King to host palace event backing action on biodiversity

King to host palace event backing action on biodiversity

King Charles will meet global political and financial leaders at Buckingham Palace on Friday to support action on restoring the natural world.
It will follow a major government meeting aimed at kickstarting private fundraising for nature.

In December nations promised to prevent what scientists call the "sixth mass extinction event".

Biodiversity - the variety of living things - is declining faster than at any time in human history.

Leaders at the UN's COP15 summit last year promised to stop the extinction of species and raise £167 billion ($200 billion) a year to protect nature.

In the historic deal known as the Global Biodiversity Framework, almost 200 countries pledged to protect 30% of the planet by 2030 to allow nature to flourish.

If no progress is made in restoring biodiversity, the UN has warned that up to a million species are at risk of extinction by 2050.

Ahead of the government meeting, Environment Secretary Thérèse Coffey promised it would bring together private and public sectors as well as charities to discuss how money can be raised to meet the financial goals set at COP15.

Representatives from other nations, as well as banks and indigenous communities are expected to join.

Biodiversity is in crisis across the globe - half of coral reefs have disappeared and scientists say 75% of the Earth's surface is degraded. Between 2001 and 2021 the world lost 437 million hectares of tree cover.

Human activity plays a big role on this.
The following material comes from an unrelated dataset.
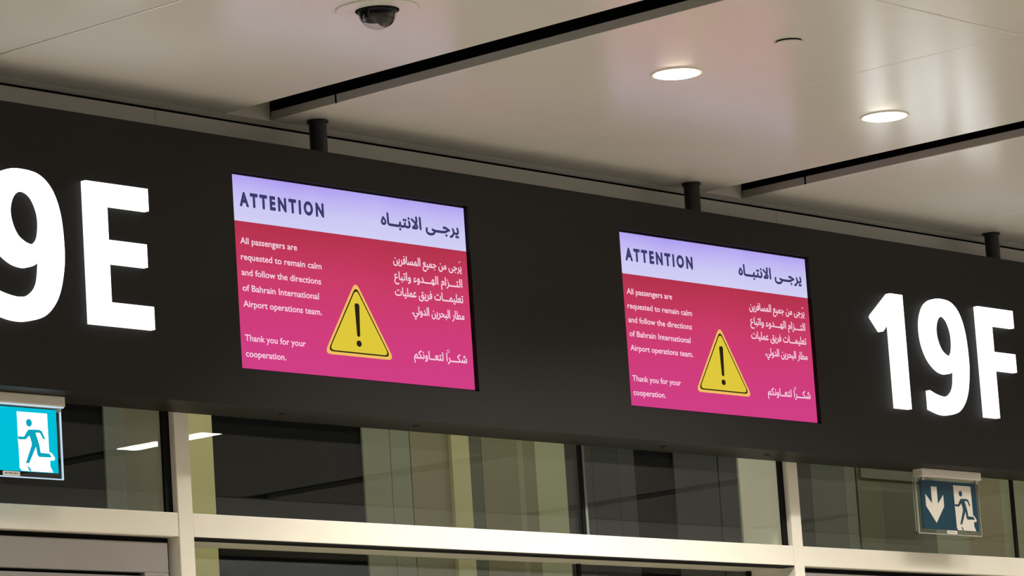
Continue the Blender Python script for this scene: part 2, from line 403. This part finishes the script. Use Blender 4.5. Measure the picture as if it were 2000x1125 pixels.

In 2019, a United Nations report said that harvesting, logging, hunting and fishing are causing overexploitation, of animals, plants and other organisms.
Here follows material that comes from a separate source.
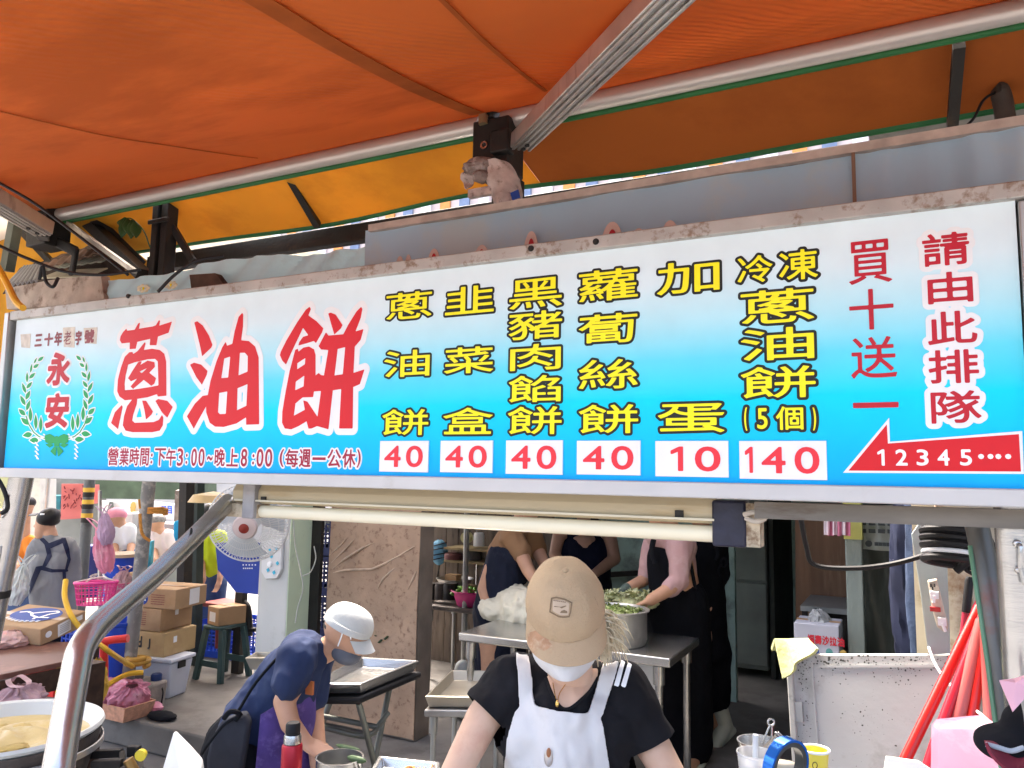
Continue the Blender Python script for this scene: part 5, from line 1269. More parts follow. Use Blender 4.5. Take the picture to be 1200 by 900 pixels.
def bag(c, r, label, mat_=pink_film, seed=0, jit=.36, name='plastic_bag', ears=True, tiltv=None):
    """Thin film bag: sagging belly, pleats gathering to a twisted neck, two handle loops."""
    rnd = random.Random(seed + 9); c = Vector(c); n1, n2 = rnd.randint(6, 8), rnd.randint(11, 15); ph = rnd.uniform(0, 6)
    up = Vector(tiltv).normalized() if tiltv else V(rnd.uniform(-.25, .25), rnd.uniform(-.2, .1), 1).normalized()
    s_, t_, _ = basis(up); sv = V(seed * 2.1, seed, 3)
    def f(u, v):
        w = u * 6.28318; k = math.sin(math.pi * (.10 + .80 * v)) ** .75 * (1 - .45 * v)
        q = V(math.cos(w), math.sin(w), v * 2)
        pl = (1 - abs(math.sin(n1 * w * .5 + ph + 2 * NZ.noise(q * 1.3 + sv))) * 2) * (.05 + .16 * v * v) + (1 - abs(math.sin(n2 * w * .5 + 3 * NZ.noise(q * 2 + sv))) * 2) * (.03 + .08 * v * v)
        k *= 1 + pl + jit * .7 * (1 - abs(NZ.noise(q * 2.2 + sv)) * 2.4) * .5
        return c + s_ * (math.cos(w) * r[0] * k) + t_ * (math.sin(w) * r[1] * k) + up * (r[2] * (2 * v - 1) + r[2] * .12 * NZ.noise(q * 3 + sv))
    mb = MB(); mb.sheet(f, 72, 26)
    if ears:
        top = c + up * r[2]
        for sg in (-1, 1):
            d_ = (s_ * sg * rnd.uniform(.5, .9) + up * rnd.uniform(.5, 1)).normalized(); e = s_.cross(d_).normalized(); L_ = r[2] * .8
            mb.sheet(lambda u, v: top + d_ * (L_ * math.sin(u * 3.14159)) + e * (r[0] * .35 * (math.cos(u * 3.14159))) + s_ * (r[0] * .16 * (v - .5)) + up * (.01 * math.sin(u * 9)), 14, 3)
    return tag(mb.build(name, mat_, smooth=30), label, 'bag')
bag(PZ(12, 757, TZ) + V(0, 0, .04), (.15, .1, .05), 'clear pink plastic bag of red food beside the printed carton', M('clear_pink_film', (.75, .5, .45), .3, 0, .3, 14, (.8, .15, .08), .7, 7, .55, bump=.5, trans=.2), 5, ears=False)
bag(P(20, 818, 4.1), (.18, .11, .065), 'limp pale pink plastic bag behind the big white pan', M('dull_pink_film', (.55, .35, .37), .35, 0, .2, 12, (.35, .25, .25), .6, 8, bump=.6, trans=.15), 8)
mb = MB(); c = P(20, 818, 4.1); mb.span((c.x - .28, c.y - .14, 0), (c.x + .22, c.y + .12, c.z - .07)); tag(mb.build('crate_stand', M('grey_stand', (.16, .15, .14), .8, 0, .2)), 'grey low stand under the limp pale pink bag', 'stand')
# red and yellow crates beneath the table
c = PZ(62, 815, PLZ)
crate('red_crate', 'red crate under the dark wooden table', (c.x - .13, c.y + .1, PLZ), (.34, .3, .26), red_paint, .1)
crate('yellow_crate', 'yellow crate under the dark wooden table', (c.x + .2, c.y + .12, PLZ), (.26, .3, .26), M('yellow_plastic', (.78, .50, .02), .4, 0, .1), .1)
# yellow bag on the table leg
bag(P(112, 800, 4.6), (.09, .06, .14), 'crumpled yellow bag hanging beside the table leg', M('yellow_film', (.70, .42, .05), .4, 0, .2, 12, bump=.4), 2, ears=False)

# poles
polem = M('grey_pole', (.14, .15, .15), .5, .3, .25, 5, (.06, .06, .06), .7, 7, .5, bump=.15)
p1 = PZ(88, 772, PLZ); Yp = p1.y
pA, pB = PY(106, 560, 5.2), PY(90, 760, 5.2)
p1t = thing('striped_pole', 'grey pole with yellow and black tape bands', 'pole', V(pB.x, 5.2, PLZ))
mb = MB(); mb.tube([V(pB.x, 5.2, PLZ), V(pB.x, 5.2, 2.6)], .052, 20); mb.build('shaft', polem, p1t)
for yy in (574, 588, 604):
    z_ = PY(103, yy, 5.2).z; mb = MB(); mb.tube([V(pB.x, 5.2, z_ - .022), V(pB.x, 5.2, z_ + .022)], .0545, 20); mb.build('yellow_band', M('yellow_tape', (.68, .42, .05), .5, 0, .1), p1t)
    mb = MB(); mb.tube([V(pB.x, 5.2, z_ - .07), V(pB.x, 5.2, z_ - .024)], .054, 20); mb.build('black_band', black_iron, p1t)
p2 = PZ(145, 832, PLZ)
p2t = thing('worn_pole', 'paint spattered grey pole tied with orange rope', 'pole', V(p2.x, p2.y, PLZ))
a2 = PY(178, 575, p2.y)
mb = MB(); mb.tube([V(p2.x, p2.y, PLZ), V(lerp(p2.x, a2.x, .5), p2.y, 1.2), V(a2.x, p2.y, 2.6)], .049, 20); mb.build('shaft', M('spattered_pole', (.20, .20, .19), .6, .1, .2, 6, (.40, .38, .33), .85, 14, .5, bump=.2), p2t)
rp2 = M('orange_rope', (.50, .22, .04), .8, 0, .2, 60, bump=.6, bs=120)
dP = (V(p2.x, p2.y, 0) - Vector(CAM)).dot(VIEW)
def coil(cx, cy, n, rr=.066, dz=.02):
    c = P(cx, cy, dP); c = V(c.x, p2.y, c.z); return [c + V(rr * math.cos(w), rr * math.sin(w), dz * w / 6.28) for w in np.linspace(0, 6.28 * n, 16 * n)]
mb = MB(); mb.tube(coil(172, 603, 3, dz=.016), .009, 8); mb.tube(bez([P(164, 602, dP - .07), P(165, 618, dP - .08), P(168, 628, dP - .08), P(176, 634, dP - .06)]), .011, 8); mb.tube(bez([P(164, 596, dP - .07), P(163, 585, dP - .07)]), .008, 8); mb.build('rope', rp2, p2t)
mb = MB(); mb.tube(coil(160, 780, 2, .075, .03), .020, 10); mb.build('hose_coil', M('ochre_hose', (.45, .25, .04), .5, 0, .2, 9), p2t)
hose = M('yellow_hose', (.72, .42, .03), .4, 0, .12, 8)
cable([P(77, 680, 5.2), P(76, 700, 5.1), P(84, 722, 5.0), P(100, 742, 5.0), P(130, 765, 5.0), P(155, 781, dP - .1)], .017, 'yellow hose running from the striped pole down to the worn pole', hose, 'hose', 'hose')
cable([P(168, 788, dP - .1), P(150, 790, dP - .15), P(130, 800, dP - .3), P(108, 816, dP - .5), P(92, 826, dP - .6)], .019, 'yellow hose curling along the ground from the worn pole', hose, 'hose', 'hose')
mb = MB(); c = PZ(153, 834, PLZ); mb.prism([V(c.x - .17, c.y - .1, PLZ), V(c.x + .17, c.y - .1, PLZ), V(c.x + .12, c.y + .2, PLZ), V(c.x - .13, c.y + .2, PLZ)], (.0, .02, .20)); tag(mb.build('pole_base', M('rough_stone', (.26, .23, .20), .9, 0, .3, 9, bump=.6, bs=25), bevel=.02), 'rough concrete block at the foot of the worn pole', 'block')
# bin with stacked cartons
bA, bB = PZ(131, 818, PLZ), PZ(208, 824, PLZ)
bin_y = bA.y
dB = (V(bA.x, bA.y, PLZ) - Vector(CAM)).dot(VIEW)
bl, br = PZ(124, 812, PLZ), PZ(190, 820, PLZ)
ax_ = (br - bl).normalized(); bw = (br - bl).length + .06
hB = P(160, 772, dB).z - PLZ
t = thing('storage_bin', 'white lidded plastic storage bin under the stacked cartons', 'bin', (bl + br) / 2)
b2 = V(-ax_.y, ax_.x, 0); bin_m = M('bin_white', (.62, .66, .74), .4, 0, .04, 4)
base = bl
mb = MB(); lo = [base + ax_ * .03 + b2 * .03, base + ax_ * (bw - .03) + b2 * .03, base + ax_ * (bw - .03) + b2 * .23, base + ax_ * .03 + b2 * .23]; hi = [base, base + ax_ * bw, base + ax_ * bw + b2 * .26, base + b2 * .26]
mb.raw(lo + [c + V(0, 0, hB - .035) for c in hi], [(3, 2, 1, 0), (4, 5, 6, 7)] + [(i, (i + 1) % 4, 4 + (i + 1) % 4, 4 + i) for i in range(4)]); mb.build('body', bin_m, t, bevel=.012)
mb = MB(); mb.box(base + ax_ * (bw / 2) + b2 * .13 + V(0, 0, hB - .015), (bw + .03, .29, .03), (ax_, b2, V(0, 0, 1))); mb.build('lid', bin_m, t, bevel=.008)
mb = MB(); mb.box(base + ax_ * (bw + .005) + b2 * .12 + V(0, 0, hB - .06), (.012, .08, .05), (ax_, b2, V(0, 0, 1))); mb.build('latch', dark_plastic, t)
z = PLZ + hB + .001
hts = [P(160, a, dB).z - P(160, c, dB).z for a, c in ((742, 771), (719, 746), (697, 721))]
specs = [('tan carton with upside down lettering directly on the white bin', card_tan, 0.02, 0), ('plain brown carton in the middle of the stack on the white bin', card, .06, .10), ('brown carton with a round blue emblem on top of the stack', card, .10, .04)]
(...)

The UK is one of most nature-depleted nations in the world, according to experts.

No river in England can be given a clean bill of health from chemicals, sewage and other pollutants released into waterways.

Government efforts to improve England's environment have also been called inadequate by the independent Office for Environmental Protection (OEP).

In January the government released a plan to protect rare wildlife and clean up land and water over the next five years.

King Charles has spent much of his life campaigning to protect the environment. In November he hosted a reception to discuss tackling climate change ahead of the UN COP27 summit in Egypt.